15 mar 2016

LA SUCESIÓN ESPAÑOLA

Los buitres europeos se lanzan sobre la carriña del Hechizado. Ésta es la impresión que da la corte en los momentos postreros del último Austria. Según el árbol genealógico, quien reunía mejores títulos para la sucesión era Fernando José de Baviera, nieto de la Infanta Margarita, hermana segunda de Carlos II. La hermana mayor de Carlos II era Maria Teresa, casada con Luis XIV de Francia, que, tras la Paz de los Pirineos, había renunciado al trono a cambio -y éste será el recurso de invalidez que alegará Francia- de una dote de medio millón de coronas de oro, que nunca fueron pagadas por España.
El archiduque Carlos tenía menores derechos, ya que era hijo de Eleonora de Neoburgo y, por tanto, sólo contaba con el derecho que le legaba su padre, Leopoldo I. Pero era un Austria.
Europa así lo reconocía. Ya habían comenzado los repartos a espaldas de España:
Fernando José sería sucesor de Carlos II.
El archiduque Carlos recibiría el Milanesado.
El gran Delfín contaría con Nápoles, Sicilia, presidios de Toscana, el marquesado de Finale y Guipúzcoa.
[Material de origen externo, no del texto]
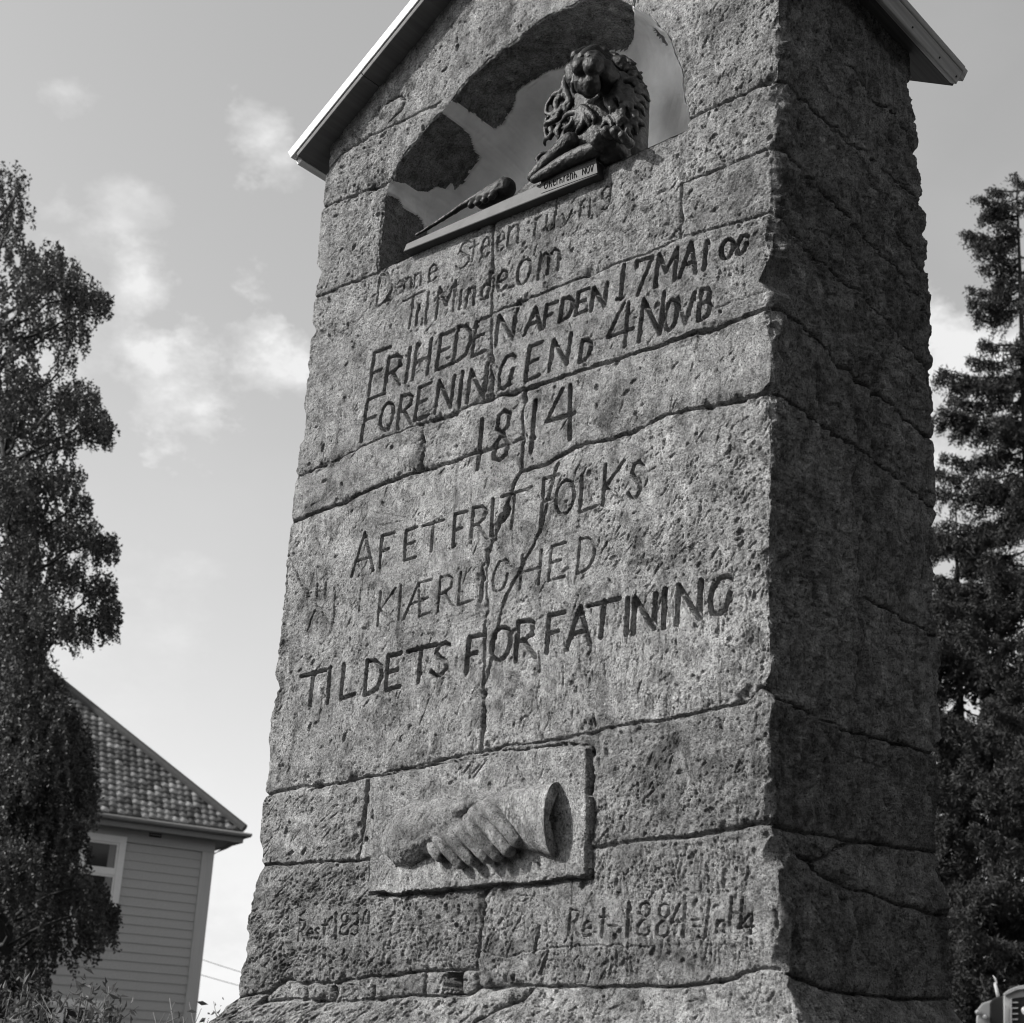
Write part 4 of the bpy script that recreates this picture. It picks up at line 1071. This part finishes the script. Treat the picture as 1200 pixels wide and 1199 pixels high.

Esto lo afirmaban en La Haya, Inglaterra, Holanda y Francia. La muerte ocasional o deliberada de Fernando José, que contaba cinco años, echó por tierra el proyecto de La Haya y, en parte, los deseos de Carlos II y de su ministro, el conde de Oropesa, que no querían desmembrar la monarquía. Se sobreacentúan las discrepancias entre Austrias y Borbones.
Holanda, Inglaterra y Francia reparten de nuevo las posesiones españolas en 1699 y 1700. Por este acuerdo, ahora el sucesor sería el archiduque Carlos, estipulándose que la Corona de España no se uniría jamás al Imperio de los Austrias. Francia se anexionaba los territorios reconocidos en La Haya, más el ducado de Lorena.
Austria, incomprensiblemente, no acepta este medio de reconstruir el Imperio de Carlos V. A los españoles tampoco les agradaría tener un rey y una reina austriacos, aparte e que suponía desmembrar sus posesiones.
Tendiendo a salaguardar la integridad de la monarquía, el Consejo de Estado, presidido por el cardenal Portocarrero, anima a Carlos II a que se sobreponga a la repugnancia que sentía por la candidatura francesa (su poca sangre era austriaca) y se decida por el duque de Anjou, quien, apoyado por el reino galo, era el único que podía mantener intacta la monarquía.